## Given material
#####

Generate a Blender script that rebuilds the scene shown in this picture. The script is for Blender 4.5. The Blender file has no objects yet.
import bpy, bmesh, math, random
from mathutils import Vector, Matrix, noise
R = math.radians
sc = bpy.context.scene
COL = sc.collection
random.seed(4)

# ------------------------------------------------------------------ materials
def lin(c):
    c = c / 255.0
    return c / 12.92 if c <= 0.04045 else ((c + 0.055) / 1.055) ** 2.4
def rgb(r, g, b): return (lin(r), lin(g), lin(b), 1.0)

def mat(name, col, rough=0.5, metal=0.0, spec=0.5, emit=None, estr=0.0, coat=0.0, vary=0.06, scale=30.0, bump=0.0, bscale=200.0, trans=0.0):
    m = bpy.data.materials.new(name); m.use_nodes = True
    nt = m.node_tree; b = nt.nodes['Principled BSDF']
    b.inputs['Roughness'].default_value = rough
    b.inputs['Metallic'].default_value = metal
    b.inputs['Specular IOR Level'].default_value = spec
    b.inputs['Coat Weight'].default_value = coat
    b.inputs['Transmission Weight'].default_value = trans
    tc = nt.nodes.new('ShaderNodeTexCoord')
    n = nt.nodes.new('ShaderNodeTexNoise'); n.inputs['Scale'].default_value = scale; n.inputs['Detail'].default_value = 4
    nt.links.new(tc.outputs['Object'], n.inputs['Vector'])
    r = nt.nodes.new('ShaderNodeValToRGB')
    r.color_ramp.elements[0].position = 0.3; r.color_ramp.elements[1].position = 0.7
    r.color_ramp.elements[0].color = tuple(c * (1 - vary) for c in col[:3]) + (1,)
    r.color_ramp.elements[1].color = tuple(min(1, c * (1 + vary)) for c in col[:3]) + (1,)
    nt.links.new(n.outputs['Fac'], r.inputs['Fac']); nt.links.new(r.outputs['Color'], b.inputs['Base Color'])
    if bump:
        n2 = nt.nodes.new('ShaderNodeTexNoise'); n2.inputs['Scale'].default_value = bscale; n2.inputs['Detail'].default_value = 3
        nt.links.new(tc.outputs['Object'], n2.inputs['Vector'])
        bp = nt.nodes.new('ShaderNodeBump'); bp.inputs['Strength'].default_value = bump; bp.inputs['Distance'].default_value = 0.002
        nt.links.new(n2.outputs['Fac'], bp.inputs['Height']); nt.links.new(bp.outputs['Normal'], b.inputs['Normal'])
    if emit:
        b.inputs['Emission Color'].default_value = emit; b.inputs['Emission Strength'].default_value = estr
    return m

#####

## Job
Copy the material above verbatim.

## Reply to the exercise
Generate a Blender script that rebuilds the scene shown in this picture. The script is for Blender 4.5. The Blender file has no objects yet.
import bpy, bmesh, math, random
from mathutils import Vector, Matrix, noise
R = math.radians
sc = bpy.context.scene
COL = sc.collection
random.seed(4)

# ------------------------------------------------------------------ materials
def lin(c):
    c = c / 255.0
    return c / 12.92 if c <= 0.04045 else ((c + 0.055) / 1.055) ** 2.4
def rgb(r, g, b): return (lin(r), lin(g), lin(b), 1.0)

def mat(name, col, rough=0.5, metal=0.0, spec=0.5, emit=None, estr=0.0, coat=0.0, vary=0.06, scale=30.0, bump=0.0, bscale=200.0, trans=0.0):
    m = bpy.data.materials.new(name); m.use_nodes = True
    nt = m.node_tree; b = nt.nodes['Principled BSDF']
    b.inputs['Roughness'].default_value = rough
    b.inputs['Metallic'].default_value = metal
    b.inputs['Specular IOR Level'].default_value = spec
    b.inputs['Coat Weight'].default_value = coat
    b.inputs['Transmission Weight'].default_value = trans
    tc = nt.nodes.new('ShaderNodeTexCoord')
    n = nt.nodes.new('ShaderNodeTexNoise'); n.inputs['Scale'].default_value = scale; n.inputs['Detail'].default_value = 4
    nt.links.new(tc.outputs['Object'], n.inputs['Vector'])
    r = nt.nodes.new('ShaderNodeValToRGB')
    r.color_ramp.elements[0].position = 0.3; r.color_ramp.elements[1].position = 0.7
    r.color_ramp.elements[0].color = tuple(c * (1 - vary) for c in col[:3]) + (1,)
    r.color_ramp.elements[1].color = tuple(min(1, c * (1 + vary)) for c in col[:3]) + (1,)
    nt.links.new(n.outputs['Fac'], r.inputs['Fac']); nt.links.new(r.outputs['Color'], b.inputs['Base Color'])
    if bump:
        n2 = nt.nodes.new('ShaderNodeTexNoise'); n2.inputs['Scale'].default_value = bscale; n2.inputs['Detail'].default_value = 3
        nt.links.new(tc.outputs['Object'], n2.inputs['Vector'])
        bp = nt.nodes.new('ShaderNodeBump'); bp.inputs['Strength'].default_value = bump; bp.inputs['Distance'].default_value = 0.002
        nt.links.new(n2.outputs['Fac'], bp.inputs['Height']); nt.links.new(bp.outputs['Normal'], b.inputs['Normal'])
    if emit:
        b.inputs['Emission Color'].default_value = emit; b.inputs['Emission Strength'].default_value = estr
    return m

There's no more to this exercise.